Dreams of Corn, one of the pieces at an exhibit at the museum in San Augustin Etla |
Honoring corn |
Life here is a continuous experience of exploration and discovery. This is the Juarez market, a cavernous, crowded place filled to overflowing with people and many things ranging from beautiful to absurd.
It's impossible not to think of the state of the planet while moving around here. It's not time travel, after all--it is travel right here in the modern world with all of its severe problems--garbage, pollution, chemicals, plastic, new illnesses, poverty. too many cars and trucks.
Nopales salad at La Olla |
There are days when I wish it was time travel. I think that has been my habit for decades, wishing that I could escape from the exigencies of the modern industrial world.
It's no use. There is even less place to run to than there was 40 years ago when I first started to have the wish to find an escape. This is the particular crazy place we were born into, and this is the world we must navigate. So I tell myself. And it is true.
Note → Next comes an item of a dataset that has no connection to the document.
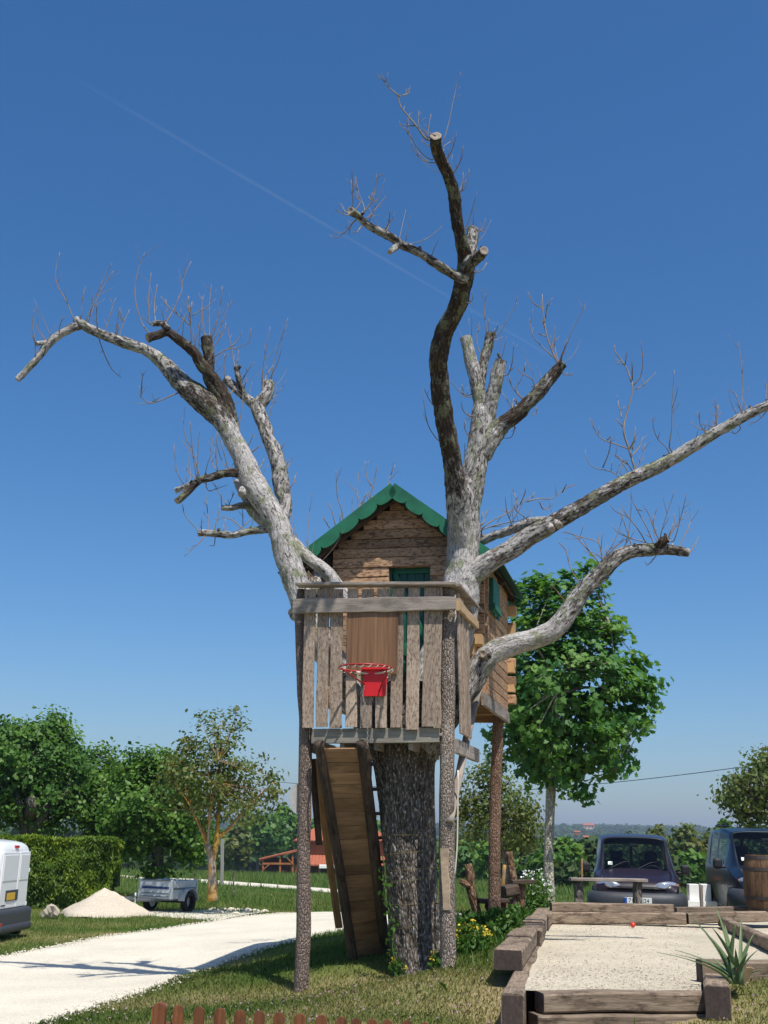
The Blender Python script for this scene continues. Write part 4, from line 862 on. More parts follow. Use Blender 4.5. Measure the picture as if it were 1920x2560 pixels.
# roof
EL = 1.30; SL = .745; VF, VBK = 1.30, 3.80
sl = math.hypot(1, SL); nR = np.array([0, 0, 0])
def roof_pt(side, d, v, off=0.0):
    """d metres down the slope from the ridge"""
    du_ = d/sl; n_ = nrm(HU_*side*SL+Z3)
    return H(-1.0+side*du_, v, 5.73-du_*SL)+n_*off
rf = MB(); board(rf, H(-1.0, VF, 5.71), H(-1.0, VBK, 5.71), .12, .05, HU_, 4, .002); roof = part(rf, 'roof', 'roof_felt')
D_ = EL*sl
for side in (-1, 1):
    D_ = (1.42 if side < 0 else EL)*sl; n_ = nrm(HU_*side*SL+Z3); dv = nrm(HU_*side-Z3*SL)
    nrow = 9
    for k in range(nrow):
        d0 = k*D_/nrow; d1 = (k+1)*D_/nrow+.05; c0 = roof_pt(side, (d0+d1)/2, VF, .0)-n_*.002
        dd = nrm(dv+n_*.06)
        mb = MB(); board(mb, roof_pt(side, (d0+d1)/2, VF+.01, .012), roof_pt(side, (d0+d1)/2, VBK-.01, .012), d1-d0, .02, dd, 6, .003, .3); part(mb, 'roof_board', 'roof_felt', roof)
    for k in range(10):
        d0 = .05+k*(D_-.1)/10; mb = MB(); board(mb, roof_pt(side, d0+.06, VF+.03, -.035), roof_pt(side, d0+.06, VBK-.03, -.035), .12, .02, dv, 4, .003, .3); part(mb, 'sarking_board', 'dark_log', roof)
    for v_ in (VF+.12, 2.5, VBK-.12):
        mb = MB(); board(mb, roof_pt(side, .05, v_, -.085), roof_pt(side, D_-.03, v_, -.085), .08, .05, n_, 3, .002); part(mb, 'rafter', 'dark_log', roof)
    # scalloped barge boards front and back
    for v_ in (VF-.025, VBK):
        ns = 6; dep = .155; sc_ = .075; up = .045
        top = [roof_pt(side, 0, v_, up)+HV_*0, roof_pt(side, D_+.01, v_, up)]
        low = []
        wd_ = D_/ns
        for q in range(ns-1, -1, -1):
            for a_ in np.linspace(PI, 0, 9):
                d = wd_*(q+.5)+wd_*.5*math.cos(a_)*-1
                low.append(roof_pt(side, d, v_, up-dep+.055-sc_*math.sin(a_)**.75))
        poly = top+[roof_pt(side, D_+.01, v_, up-dep+.055)]+low
        if side == 1: poly = poly[::-1]
        mb = MB(); prism(mb, poly, HV_, .024); part(mb, 'barge_board', 'green_paint', roof)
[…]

I am much more fortunate than the old women with pleading eyes who come with bunches of flowers or packets of gum or lovely woven shawls, hoping to get me to buy something from them. I seldom buy anything but I do give them a few pesos.
A few pesos. Which will never solve their problems. I do pray for them. I think of their situations and I pray for them as I contemplate my own existential dilemmas and eat nopales salad at a restaurant that I like. I am a fortunate woman living a fortunate life. Of course I have existential dilemmas. Don't you?
A beautiful shrine at La Olla Restaurant |
One of my Dharma sisters wrote me an email in which she urged me to continue to "pump out the bodhicitta in Oaxaca." I was touched that she thinks of me as a venerable bodhicitta pumper outer.
I aspire to that. I wish I could end the suffering of beings. When I see Americans and Canadians, so edgy about personal space and so uncomfortable with intimacy, physical or otherwise and when I see Mexican people, so comfortable in groups and so interconnected and happy, I know I am just seeing a few things from my limited perspective. We all suffer difficulties. All of us want to be free.
And freedom is a big subject, big as the sky. It's an inside job. I may not be much of a philosopher, but I know that much for sure.